* Task to carry out *
Give every line below again, exactly.

* Given data *
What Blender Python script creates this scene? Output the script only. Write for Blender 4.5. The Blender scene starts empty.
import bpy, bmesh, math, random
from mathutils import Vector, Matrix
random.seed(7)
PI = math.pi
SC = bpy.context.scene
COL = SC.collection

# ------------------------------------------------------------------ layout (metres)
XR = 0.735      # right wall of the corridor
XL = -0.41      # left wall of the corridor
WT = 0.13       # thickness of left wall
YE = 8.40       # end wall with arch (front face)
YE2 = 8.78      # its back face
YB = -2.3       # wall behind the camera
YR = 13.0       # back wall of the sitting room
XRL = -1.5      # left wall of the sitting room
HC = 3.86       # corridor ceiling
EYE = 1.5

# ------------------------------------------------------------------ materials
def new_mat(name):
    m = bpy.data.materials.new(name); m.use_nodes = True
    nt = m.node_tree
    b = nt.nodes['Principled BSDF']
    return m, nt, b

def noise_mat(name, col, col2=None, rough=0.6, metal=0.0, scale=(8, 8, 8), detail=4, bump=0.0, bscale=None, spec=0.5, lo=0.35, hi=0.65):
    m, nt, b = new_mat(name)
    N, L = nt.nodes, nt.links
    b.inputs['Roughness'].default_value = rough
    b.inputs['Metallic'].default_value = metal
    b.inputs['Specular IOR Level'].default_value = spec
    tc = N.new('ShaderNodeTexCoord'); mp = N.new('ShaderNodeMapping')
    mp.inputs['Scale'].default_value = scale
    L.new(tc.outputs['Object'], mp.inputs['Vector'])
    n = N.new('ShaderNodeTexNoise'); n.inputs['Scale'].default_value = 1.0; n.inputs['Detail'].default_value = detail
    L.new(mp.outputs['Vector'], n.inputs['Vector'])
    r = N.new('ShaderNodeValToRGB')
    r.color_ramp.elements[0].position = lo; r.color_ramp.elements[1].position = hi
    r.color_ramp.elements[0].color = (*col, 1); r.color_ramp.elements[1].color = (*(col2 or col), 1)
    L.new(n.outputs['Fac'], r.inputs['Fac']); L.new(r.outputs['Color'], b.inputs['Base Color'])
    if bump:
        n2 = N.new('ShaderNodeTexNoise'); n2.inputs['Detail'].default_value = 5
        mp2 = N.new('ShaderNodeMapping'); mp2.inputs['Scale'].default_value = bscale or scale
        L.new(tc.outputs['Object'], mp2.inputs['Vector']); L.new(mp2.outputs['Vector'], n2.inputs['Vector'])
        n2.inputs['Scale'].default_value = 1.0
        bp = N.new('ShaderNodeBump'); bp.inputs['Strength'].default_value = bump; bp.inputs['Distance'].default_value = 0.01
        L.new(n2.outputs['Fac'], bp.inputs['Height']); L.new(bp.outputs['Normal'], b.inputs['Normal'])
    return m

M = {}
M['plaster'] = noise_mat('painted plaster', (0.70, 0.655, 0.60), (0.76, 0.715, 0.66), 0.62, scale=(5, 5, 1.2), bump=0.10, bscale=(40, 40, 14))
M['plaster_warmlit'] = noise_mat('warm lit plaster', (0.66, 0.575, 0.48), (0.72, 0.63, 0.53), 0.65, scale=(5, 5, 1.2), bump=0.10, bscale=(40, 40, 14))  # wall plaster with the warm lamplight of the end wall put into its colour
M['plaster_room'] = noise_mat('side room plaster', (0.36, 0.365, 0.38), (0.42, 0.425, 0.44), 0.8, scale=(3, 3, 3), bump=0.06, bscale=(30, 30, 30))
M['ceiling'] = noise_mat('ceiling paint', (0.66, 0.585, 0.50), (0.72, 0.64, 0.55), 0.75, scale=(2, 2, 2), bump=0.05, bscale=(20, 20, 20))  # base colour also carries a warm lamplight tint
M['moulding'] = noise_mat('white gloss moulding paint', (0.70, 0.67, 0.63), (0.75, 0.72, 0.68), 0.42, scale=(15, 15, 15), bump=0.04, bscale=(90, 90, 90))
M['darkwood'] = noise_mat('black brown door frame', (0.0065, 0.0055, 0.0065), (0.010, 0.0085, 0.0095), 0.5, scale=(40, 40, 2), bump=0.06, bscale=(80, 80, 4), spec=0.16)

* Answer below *
What Blender Python script creates this scene? Output the script only. Write for Blender 4.5. The Blender scene starts empty.
import bpy, bmesh, math, random
from mathutils import Vector, Matrix
random.seed(7)
PI = math.pi
SC = bpy.context.scene
COL = SC.collection

# ------------------------------------------------------------------ layout (metres)
XR = 0.735      # right wall of the corridor
XL = -0.41      # left wall of the corridor
WT = 0.13       # thickness of left wall
YE = 8.40       # end wall with arch (front face)
YE2 = 8.78      # its back face
YB = -2.3       # wall behind the camera
YR = 13.0       # back wall of the sitting room
XRL = -1.5      # left wall of the sitting room
HC = 3.86       # corridor ceiling
EYE = 1.5

# ------------------------------------------------------------------ materials
def new_mat(name):
    m = bpy.data.materials.new(name); m.use_nodes = True
    nt = m.node_tree
    b = nt.nodes['Principled BSDF']
    return m, nt, b

def noise_mat(name, col, col2=None, rough=0.6, metal=0.0, scale=(8, 8, 8), detail=4, bump=0.0, bscale=None, spec=0.5, lo=0.35, hi=0.65):
    m, nt, b = new_mat(name)
    N, L = nt.nodes, nt.links
    b.inputs['Roughness'].default_value = rough
    b.inputs['Metallic'].default_value = metal
    b.inputs['Specular IOR Level'].default_value = spec
    tc = N.new('ShaderNodeTexCoord'); mp = N.new('ShaderNodeMapping')
    mp.inputs['Scale'].default_value = scale
    L.new(tc.outputs['Object'], mp.inputs['Vector'])
    n = N.new('ShaderNodeTexNoise'); n.inputs['Scale'].default_value = 1.0; n.inputs['Detail'].default_value = detail
    L.new(mp.outputs['Vector'], n.inputs['Vector'])
    r = N.new('ShaderNodeValToRGB')
    r.color_ramp.elements[0].position = lo; r.color_ramp.elements[1].position = hi
    r.color_ramp.elements[0].color = (*col, 1); r.color_ramp.elements[1].color = (*(col2 or col), 1)
    L.new(n.outputs['Fac'], r.inputs['Fac']); L.new(r.outputs['Color'], b.inputs['Base Color'])
    if bump:
        n2 = N.new('ShaderNodeTexNoise'); n2.inputs['Detail'].default_value = 5
        mp2 = N.new('ShaderNodeMapping'); mp2.inputs['Scale'].default_value = bscale or scale
        L.new(tc.outputs['Object'], mp2.inputs['Vector']); L.new(mp2.outputs['Vector'], n2.inputs['Vector'])
        n2.inputs['Scale'].default_value = 1.0
        bp = N.new('ShaderNodeBump'); bp.inputs['Strength'].default_value = bump; bp.inputs['Distance'].default_value = 0.01
        L.new(n2.outputs['Fac'], bp.inputs['Height']); L.new(bp.outputs['Normal'], b.inputs['Normal'])
    return m

M = {}
M['plaster'] = noise_mat('painted plaster', (0.70, 0.655, 0.60), (0.76, 0.715, 0.66), 0.62, scale=(5, 5, 1.2), bump=0.10, bscale=(40, 40, 14))
M['plaster_warmlit'] = noise_mat('warm lit plaster', (0.66, 0.575, 0.48), (0.72, 0.63, 0.53), 0.65, scale=(5, 5, 1.2), bump=0.10, bscale=(40, 40, 14))  # wall plaster with the warm lamplight of the end wall put into its colour
M['plaster_room'] = noise_mat('side room plaster', (0.36, 0.365, 0.38), (0.42, 0.425, 0.44), 0.8, scale=(3, 3, 3), bump=0.06, bscale=(30, 30, 30))
M['ceiling'] = noise_mat('ceiling paint', (0.66, 0.585, 0.50), (0.72, 0.64, 0.55), 0.75, scale=(2, 2, 2), bump=0.05, bscale=(20, 20, 20))  # base colour also carries a warm lamplight tint
M['moulding'] = noise_mat('white gloss moulding paint', (0.70, 0.67, 0.63), (0.75, 0.72, 0.68), 0.42, scale=(15, 15, 15), bump=0.04, bscale=(90, 90, 90))
M['darkwood'] = noise_mat('black brown door frame', (0.0065, 0.0055, 0.0065), (0.010, 0.0085, 0.0095), 0.5, scale=(40, 40, 2), bump=0.06, bscale=(80, 80, 4), spec=0.16)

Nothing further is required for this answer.